WORK INSTRUCTIONS — Please write the listing below out again exactly, leaving every picture behind.

── AVAILABLE DATA ──

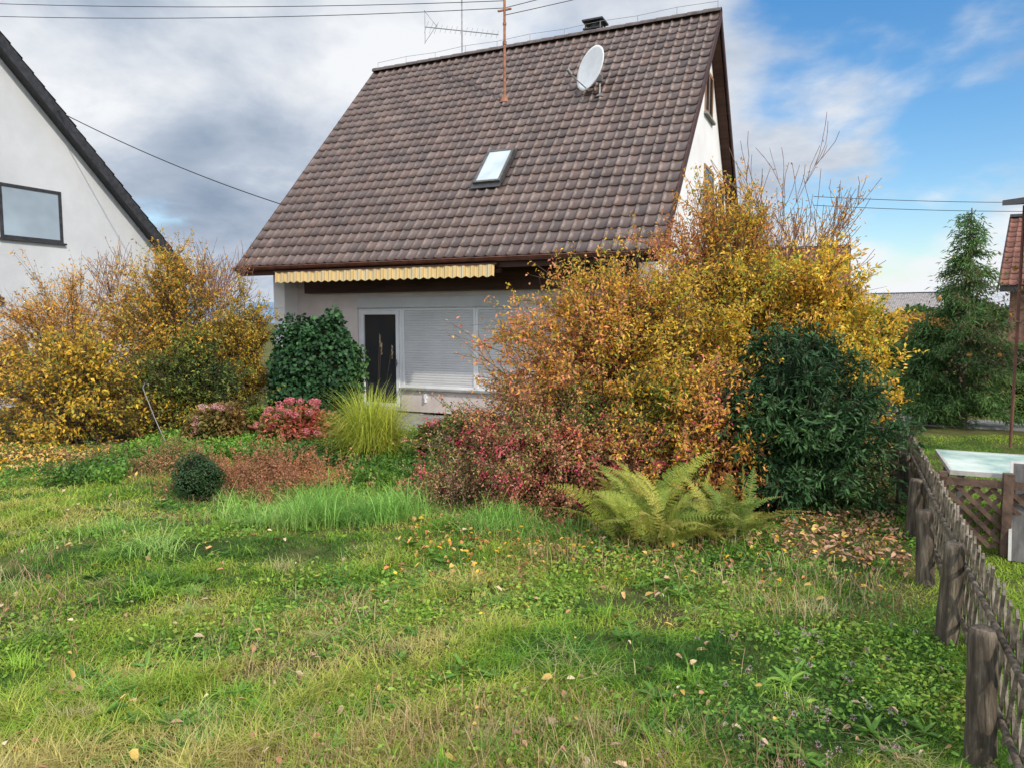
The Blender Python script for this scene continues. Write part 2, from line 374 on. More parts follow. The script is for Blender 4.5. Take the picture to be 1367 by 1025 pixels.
hydrangea(-3.2,10.7,.58,.7,'red autumn hydrangea with faded flower heads',[(.5,.08,.09),(.6,.14,.1),(.3,.22,.06),GR,(.45,.07,.07)],[(.7,.16,.19),(.7,.28,.28),(.58,.11,.14)],51)
hydrangea(-4.5,10.8,.38,.66,'pink flowering hydrangea beside the shrubs',[GR,(.3,.2,.07),(.5,.25,.08)],[(.75,.4,.38),(.78,.55,.47),(.62,.26,.27)],53,20)
hydrangea(-.85,9.8,.42,.55,'faded pink hydrangea near the terrace edge',[GR,(.24,.2,.05),(.5,.24,.14)],[(.78,.38,.4),(.65,.24,.26)],55,18)

def grass_clump(name,label,cx,cy,n,h,out,w,cols,seed,spread=.1,plumes=0,droop=.5):
    a=rng.uniform(0,2*PI,n); rr=np.abs(rng.normal(size=n))*spread
    P=np.stack([cx+rr*np.cos(a),cy+rr*np.sin(a),np.zeros(n)],1)
    az=a+rng.normal(size=n)*.6
    V,F,k=ribbons(P,az,out*rng.uniform(.1,1.2,n),h*rng.uniform(.5,1.4,n),droop*rng.uniform(.3,1.35,n),w*rng.uniform(.6,1.3,n),8,.1)
    C=np.repeat(pal(P,cols,4,.6,seed),k,0)
    org=(cx,cy,0)
    r=root(name,org,0,label,'plant')
    obj_np('foliage',V,F,M_grass,C,parent=r,origin=org)
    a=rng.uniform(0,2*PI,plumes); tip=np.stack([cx+.22+.08*np.cos(a),cy+.15*np.sin(a),h*1.1+rng.uniform(.3,.6,plumes)],1)
    V,F=segs_geo(np.tile([cx+.05,cy,.1],(plumes,1)),tip,.0025,.0015,3); 
    obj_np('stems',V,F,M_twig,parent=r,origin=org)
    nf=30; base=np.repeat(tip,nf,0)-np.array([0,0,1])*rng.uniform(0,.16,plumes*nf)[:,None]
    D=rnd3(len(base))*.35+np.array([.2,0,.8]); V,F,k=leaves_geo(base,D,rnd3(len(base)),.04,.0035)
    obj_np('plumes',V,F,M_dead,np.repeat(pal(base,[(.3,.22,.15),(.45,.35,.22)],3,.5,3),k,0),parent=r,origin=org)
grass_clump('ornamental_grass','yellow green ornamental grass clump with tan plumes',-1.9,9.6,2800,1.02,.66,.013,[(.26,.34,.05),(.44,.5,.07),(.6,.6,.09),(.72,.66,.2)],61,.14,3,.55)

M_fstem=mat_noise('fern_stem',(.2,.16,.04),(.32,.28,.07),6,.7)
def fern(cx,cy,nf,seed,label,size=1.):
    Ps=[];Ds=[];Ns=[];Ls=[];Ws=[];Cs=[];s0=[];s1=[]
    for i in range(nf):
        az=rng.uniform(0,2*PI); L=size*rng.uniform(.5,1.08); up=rng.uniform(.4,1.15); K=38
        d=np.array([math.cos(az),math.sin(az),0]); 
        s=np.linspace(0,1,K); ox=rng.normal(size=2)*.14
        c=np.array([cx+ox[0],cy+ox[1],0])+d*(L*(.3*s+.6*s**1.7)*(1.2-.5*up))[:,None]+np.array([0,0,1.])*(L*up*(s*1.2-.5*s**2.4))[:,None]
        wob=rng.normal()*.12; pd=np.array([-d[1],d[0],0]); c=c+pd*(wob*L*s**2)[:,None]
        c[:,2]=np.maximum(c[:,2],.04)
        tn=unit(np.gradient(c,axis=0)); side=unit(np.cross(tn,np.array([[0,0,1.]]))); 
        roll=rng.normal()*.7; nrm0=np.cross(side,tn); side=side*math.cos(roll)+nrm0*math.sin(roll); nrm=np.cross(side,tn)
        s0+=list(c[:-1]); s1+=list(c[1:])
        pl=size*.074*np.sin(PI*np.clip(s,.1,.985)**.8)*rng.uniform(.8,1.2)+.004
        base=np.array([(.2,.36,.045),(.42,.52,.07),(.14,.29,.045),(.6,.56,.1),(.2,.36,.045),(.34,.42,.07)][rng.integers(0,6)])
        for sg in (-1,1):
            m=slice(4,None); jt=rng.normal(size=(K,3))*.12
            dd=unit(side*sg+tn*.45-np.array([0,0,.15])+jt)
            for q in np.linspace(.05,.9,6):
                for s2 in (-1,1):
                    Pp=c+dd*(pl*q)[:,None]
                    Ps.append(Pp[m]); Ds.append((dd*.7+tn*s2)[m]); Ns.append(nrm[m]); 
                    Ls.append((pl*.17*(1-.6*q)+.003)[m]); Ws.append((pl*.1*(1-.5*q)+.002)[m])
                    Cs.append(np.tile(base,(K-4,1))*rng.uniform(.7,1.3,(K-4,1)))
            s0+=list(c[m]); s1+=list((c+dd*pl[:,None])[m])
    V,F,k=leaves_geo(np.concatenate(Ps),np.concatenate(Ds),np.concatenate(Ns),np.concatenate(Ls),np.concatenate(Ws),.1)
    C=np.repeat(np.concatenate(Cs),k,0); org=(cx,cy,0)
    r=root('fern',org,0,label,'plant')
    obj_np('fronds',V,F,M_leaf,C,parent=r,origin=org)
    V,F=segs_geo(s0,s1,.0018,.0012,3); obj_np('stems',V,F,M_fstem,parent=r,origin=org)
fern(1.2,6.15,84,1,'yellow green fern in front of the shrubs',.94)
fern(1.85,6.25,46,2,'smaller yellow green fern beside the path',.78)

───

ANSWER TO THE PROBLEM —
The Blender Python script for this scene continues. Write part 2, from line 374 on. More parts follow. The script is for Blender 4.5. Take the picture to be 1367 by 1025 pixels.
hydrangea(-3.2,10.7,.58,.7,'red autumn hydrangea with faded flower heads',[(.5,.08,.09),(.6,.14,.1),(.3,.22,.06),GR,(.45,.07,.07)],[(.7,.16,.19),(.7,.28,.28),(.58,.11,.14)],51)
hydrangea(-4.5,10.8,.38,.66,'pink flowering hydrangea beside the shrubs',[GR,(.3,.2,.07),(.5,.25,.08)],[(.75,.4,.38),(.78,.55,.47),(.62,.26,.27)],53,20)
hydrangea(-.85,9.8,.42,.55,'faded pink hydrangea near the terrace edge',[GR,(.24,.2,.05),(.5,.24,.14)],[(.78,.38,.4),(.65,.24,.26)],55,18)

def grass_clump(name,label,cx,cy,n,h,out,w,cols,seed,spread=.1,plumes=0,droop=.5):
    a=rng.uniform(0,2*PI,n); rr=np.abs(rng.normal(size=n))*spread
    P=np.stack([cx+rr*np.cos(a),cy+rr*np.sin(a),np.zeros(n)],1)
    az=a+rng.normal(size=n)*.6
    V,F,k=ribbons(P,az,out*rng.uniform(.1,1.2,n),h*rng.uniform(.5,1.4,n),droop*rng.uniform(.3,1.35,n),w*rng.uniform(.6,1.3,n),8,.1)
    C=np.repeat(pal(P,cols,4,.6,seed),k,0)
    org=(cx,cy,0)
    r=root(name,org,0,label,'plant')
    obj_np('foliage',V,F,M_grass,C,parent=r,origin=org)
    a=rng.uniform(0,2*PI,plumes); tip=np.stack([cx+.22+.08*np.cos(a),cy+.15*np.sin(a),h*1.1+rng.uniform(.3,.6,plumes)],1)
    V,F=segs_geo(np.tile([cx+.05,cy,.1],(plumes,1)),tip,.0025,.0015,3); 
    obj_np('stems',V,F,M_twig,parent=r,origin=org)
    nf=30; base=np.repeat(tip,nf,0)-np.array([0,0,1])*rng.uniform(0,.16,plumes*nf)[:,None]
    D=rnd3(len(base))*.35+np.array([.2,0,.8]); V,F,k=leaves_geo(base,D,rnd3(len(base)),.04,.0035)
    obj_np('plumes',V,F,M_dead,np.repeat(pal(base,[(.3,.22,.15),(.45,.35,.22)],3,.5,3),k,0),parent=r,origin=org)
grass_clump('ornamental_grass','yellow green ornamental grass clump with tan plumes',-1.9,9.6,2800,1.02,.66,.013,[(.26,.34,.05),(.44,.5,.07),(.6,.6,.09),(.72,.66,.2)],61,.14,3,.55)

M_fstem=mat_noise('fern_stem',(.2,.16,.04),(.32,.28,.07),6,.7)
def fern(cx,cy,nf,seed,label,size=1.):
    Ps=[];Ds=[];Ns=[];Ls=[];Ws=[];Cs=[];s0=[];s1=[]
    for i in range(nf):
        az=rng.uniform(0,2*PI); L=size*rng.uniform(.5,1.08); up=rng.uniform(.4,1.15); K=38
        d=np.array([math.cos(az),math.sin(az),0]); 
        s=np.linspace(0,1,K); ox=rng.normal(size=2)*.14
        c=np.array([cx+ox[0],cy+ox[1],0])+d*(L*(.3*s+.6*s**1.7)*(1.2-.5*up))[:,None]+np.array([0,0,1.])*(L*up*(s*1.2-.5*s**2.4))[:,None]
        wob=rng.normal()*.12; pd=np.array([-d[1],d[0],0]); c=c+pd*(wob*L*s**2)[:,None]
        c[:,2]=np.maximum(c[:,2],.04)
        tn=unit(np.gradient(c,axis=0)); side=unit(np.cross(tn,np.array([[0,0,1.]]))); 
        roll=rng.normal()*.7; nrm0=np.cross(side,tn); side=side*math.cos(roll)+nrm0*math.sin(roll); nrm=np.cross(side,tn)
        s0+=list(c[:-1]); s1+=list(c[1:])
        pl=size*.074*np.sin(PI*np.clip(s,.1,.985)**.8)*rng.uniform(.8,1.2)+.004
        base=np.array([(.2,.36,.045),(.42,.52,.07),(.14,.29,.045),(.6,.56,.1),(.2,.36,.045),(.34,.42,.07)][rng.integers(0,6)])
        for sg in (-1,1):
            m=slice(4,None); jt=rng.normal(size=(K,3))*.12
            dd=unit(side*sg+tn*.45-np.array([0,0,.15])+jt)
            for q in np.linspace(.05,.9,6):
                for s2 in (-1,1):
                    Pp=c+dd*(pl*q)[:,None]
                    Ps.append(Pp[m]); Ds.append((dd*.7+tn*s2)[m]); Ns.append(nrm[m]); 
                    Ls.append((pl*.17*(1-.6*q)+.003)[m]); Ws.append((pl*.1*(1-.5*q)+.002)[m])
                    Cs.append(np.tile(base,(K-4,1))*rng.uniform(.7,1.3,(K-4,1)))
            s0+=list(c[m]); s1+=list((c+dd*pl[:,None])[m])
    V,F,k=leaves_geo(np.concatenate(Ps),np.concatenate(Ds),np.concatenate(Ns),np.concatenate(Ls),np.concatenate(Ws),.1)
    C=np.repeat(np.concatenate(Cs),k,0); org=(cx,cy,0)
    r=root('fern',org,0,label,'plant')
    obj_np('fronds',V,F,M_leaf,C,parent=r,origin=org)
    V,F=segs_geo(s0,s1,.0018,.0012,3); obj_np('stems',V,F,M_fstem,parent=r,origin=org)
fern(1.2,6.15,84,1,'yellow green fern in front of the shrubs',.94)
fern(1.85,6.25,46,2,'smaller yellow green fern beside the path',.78)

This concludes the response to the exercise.